THE most powerful animal rights worker in America is under investigation over sexual misconduct claims.

Wayne Pacelle, the President and CEO of the Humane Society of the United States, is alleged to have been involved in a relationship with a female employee.

The Board of Directors of the Humane Society, America’s most influential animal-welfare group, has hired a legal firm to conduct the probe.

Sources inside the Washington-based organisation say directors ordered the inquiry amid rumors Pacelle had been involved in an inappropriate sexual relationship.

No more details were given.

Directors have appointed labor and employment specialist Grace Speights of Washington law firm Morgan Lewis to run the investigation.

In a statement, Eric Bernthal, chair of the board of the Humane Society, said: “We believe it is important to deal in substance and not rumours, and our process is designed to ensure confidentiality and fair consideration of these issues.”

Mr Pacelle, who has not commented, continues to work at the Washington HQ.

He joined the the organisation in 1994, became its chief executive in 2004, and was paid a salary of about $380,000 in 2016, according to the charity’s latest IRS filing.

Before becoming CEO he was the organisation’s chief lobbyist and spokesperson for 10 years.

The Humane Society investigation is unfolding against a backdrop of disquiet among women in the animal-welfare movement who claim sexual harassment and gender bias is rife within the movement.

They are have publicly named prominent activists and accusing male activists of offences ranging from promoting a macho culture to sexual assault.

Pattrice Jones,  co-founder of a Vermont animal sanctuary called VINE, recently said in her blog: “I have heard from at least a dozen survivors who have felt compelled to leave organisations or even leave town to get away from men in the movement who were stalking them or whose past violence made it impossible to continue to work with them.”

The issue of gender bias is a ticking time bomb within the animal rights movement

Plant-based food maker Tofurky, which donated about $250,000 to animal-welfare groups in 2017, has said it will withdraw support unless the movement cleans up its act.

It has called for mandatory disclosure of allegations of sexual discrimination and the representation of men and women in leadership positions and on boards.

Rachel Perman, Tofurky’s director of charitable giving, said: “Moving forward, I will not be donating to groups that have known chronic problems with sexual harassment and/or gender discrimination, whether it be problem individuals or chronic patterns of organisational behaviour.

“Too many women have left the animal movement due to these issues.
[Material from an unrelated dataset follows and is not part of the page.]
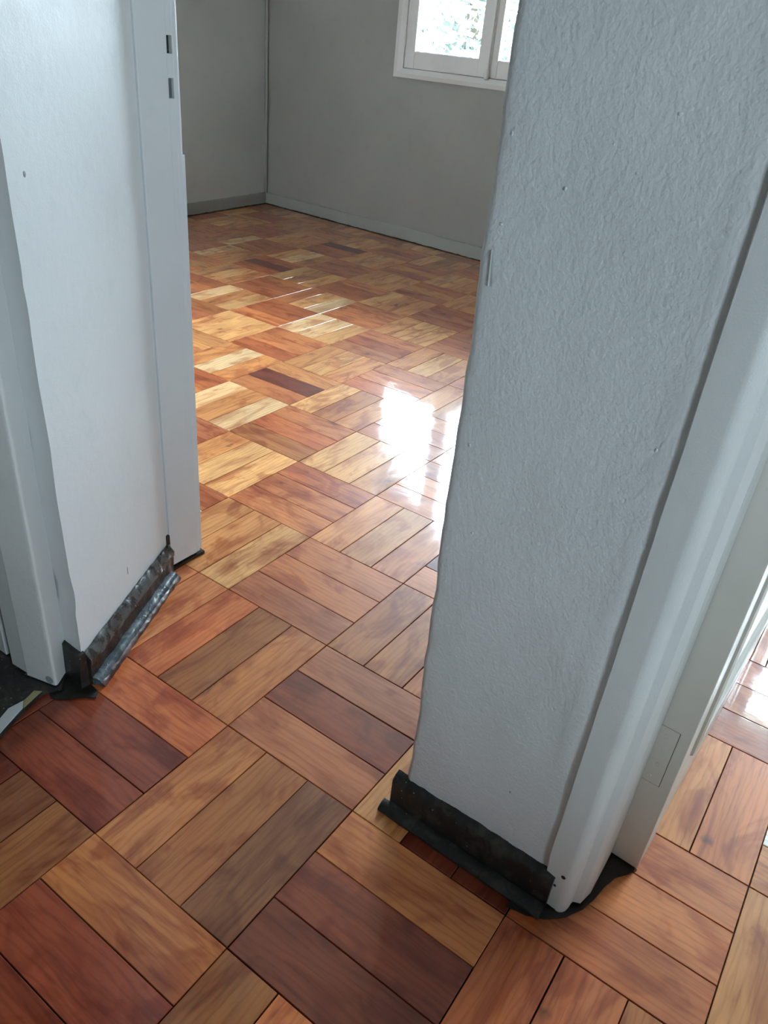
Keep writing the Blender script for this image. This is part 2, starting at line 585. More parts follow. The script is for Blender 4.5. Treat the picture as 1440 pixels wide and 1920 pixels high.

It must stop.”

The culture of the movement creates conditions that are ripe for sexual exploitation, insiders say.

Female staff and volunteers are often idealistic and sensitive and sometimes wrongly assume that men in the movement are kindred spirits.

When they encounter problems it has been claimed there is a culture of keeping quiet for the good of the movement.

Some of the problems came to light after a group called the Coalition Against Nonprofit Harassment and Discrimination carried out a survey on its website about experiences of activists.

Many responded by describing sexually aggressive bosses and underfunded charities that ask men and women to share rooms when traveling.